10 There are social equity issues here, too. We could have our own Victoria Peak (we probably already do it’s just not as visible as in Hong Kong). We can make our policies and plans for the young and restless, the dispossessed, and the transient – the people who will occupy those apartments that lack water views and designer kitchens -- and retreat back to the leafy suburbs, hoping that we are not left with imitations of London’s depressed housing estates and or Scotland’s tenement slums in twenty years’ time. Now that would really be taking us back to the 1950s and 1960s.
11 And here’s a sneaky one: think about how many councillors and their compact city advisers live in detached homes in the suburbs or on the city edge, or enjoy the owning a second home outside the urban area. Why might that be?
We need a solution that works for Auckland and Aucklanders, old and new
Economics, household demand, equity, environmental outcomes and – yes, that overused word – liveability demand a lot more imagination and flexibility than comes with simply copying overseas cities.
Certainly look up a little. That will work for some of us. But don’t forget to look out for the majority.
Auckland is already eminently liveable. That’s why so many people live here – including many migrants from the sorts of places the Council would apparently have us imitate. Let’s not bury what we already have by gazing up if out is a better fit.
3 comments:
can we accept that ZERO WASTE toilets are a $5000 reality? They cost little to run, electrically or gas, and can fit into an upper level on many smaller houses, giving a view, air, and that second bathroom facility without invoking the dreaded Infrastructure word. ENCOURAGING people to remodel their little urban biddy into a nicer, slightly upmarket property prospect with THE AID OF THE MANY GREEN ARCHITECTURAL ADVISORS that are proliferating, We get better city density, with newer styling of existing places, and water management systems means irrigation for gardens without impact on the existing resources. DO it. Stop dithering, Kiwis...

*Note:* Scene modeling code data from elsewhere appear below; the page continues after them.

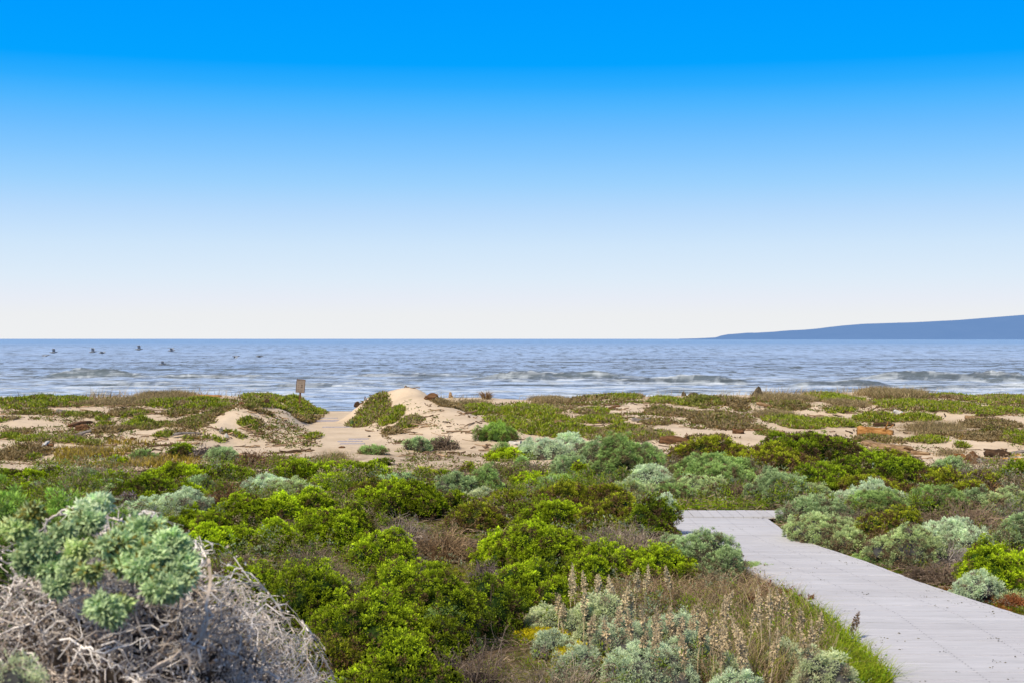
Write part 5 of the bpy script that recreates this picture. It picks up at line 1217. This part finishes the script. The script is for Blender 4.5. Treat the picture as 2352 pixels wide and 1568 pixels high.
k = 8; j = r.random(n) < .35; Pk = np.repeat(P[j], k, 0); m = len(Pk); D = unit(r.normal(size=(m, 3)) * [1, 1, .4] + [0, 0, .5]); c = ramp((.12, .23, .010), (.34, .52, .02), r.random(m))
s = np.where(Pk[:, 1] > 18, .05, .03); g.add(*leaves(Pk + r.normal(size=(m, 3)) * .03 + np.stack([s * 0, s * 0, r.random(m) * .12 * (Pk[:, 1] < 18)], 1), D, s * r.uniform(.7, 1.4, m), s * .5, c * .6, c, r))
tag(link('edge_grass', g.build('edge_grass', M_GREEN)), 'bright green grass and weeds fringing the boardwalk edges', 'grass', kind='stuff')
# yellow green moss carpets
pts = [scatter_px(n, [(a - w_, b), (a, b - h_), (a + w_, b), (a, b + h_)], r) for (a, b, w_, h_, n) in [(1200, 1428, 40, 16, 900), (1240, 1468, 56, 20, 1000), (1300, 1500, 40, 24, 900), (1320, 1545, 45, 14, 350), (1420, 1540, 35, 20, 300), (2150, 1345, 120, 30, 1500), (2255, 1388, 100, 26, 1200), (1975, 1283, 50, 18, 700), (2080, 1312, 70, 22, 900), (1255, 1390, 60, 8, 300), (2330, 1395, 60, 16, 600)]]
P = np.concatenate(pts); P = P[~on_board(P)]; n = len(P); k = 5; m = n * k; B = np.repeat(P, k, 0) + r.normal(size=(m, 3)) * [.03, .03, .006]; D = unit(r.normal(size=(m, 3)) * [1, 1, .4] + [0, 0, .5])
B[:, 2] += np.repeat(P[:, 0] < 2, k) * r.random(m) * .06; c = ramp((.26, .27, .008), (.70, .58, .012), r.random(m)); gm = np.repeat(P[:, 0] > 2, k); c[gm] = ramp((.09, .13, .008), (.27, .30, .02), r.random(int(gm.sum()))); ora = gm & (np.repeat(fbm(P[:, 0] / .35, P[:, 1] / .35, 2, 15), k) > .60); c[ora] = ramp((.20, .08, .02), (.42, .22, .06), r.random(int(ora.sum())))
g = Geo(); g.add(*leaves(B, D, .028 * r.uniform(.6, 1.4, m), .014, c * .7, c, r)); tag(link('moss', g.build('moss', M_GREEN)), 'yellow green moss carpets on the bare soil', 'moss', kind='stuff')
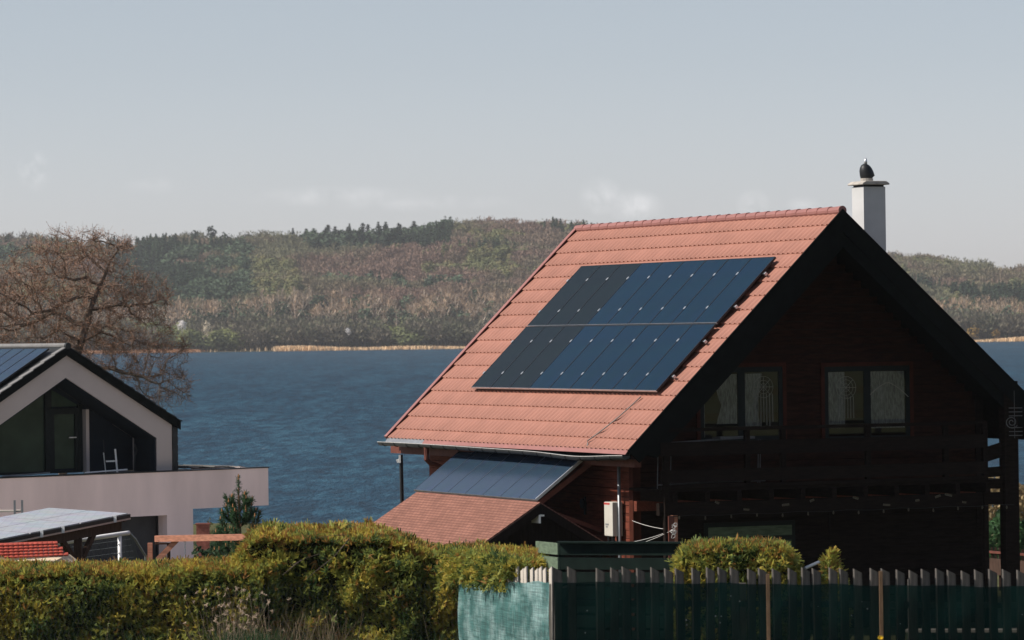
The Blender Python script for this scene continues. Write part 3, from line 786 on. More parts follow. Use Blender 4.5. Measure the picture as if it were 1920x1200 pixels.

I find N. Smith and the Nats very hypocritical. One of their 2008 policy promises was to get rid of zoning laws which would have solved many of these problems, as well as making sections less costly. Like most of their promises including tax cuts for all to get our economy going, nothing changed from the Labour party.
Mike.
We need a solution that works for Auckland and Aucklanders, old and new
.....
Hang on you sneeked something in there: new. We don't owe new residents the right to come and live in Auckland, this simply represents the whim of government since changing immigration policy in the 1990's. The Savings Working Group have pointed out that this was a bad decision but they have been ignored (less the people find out).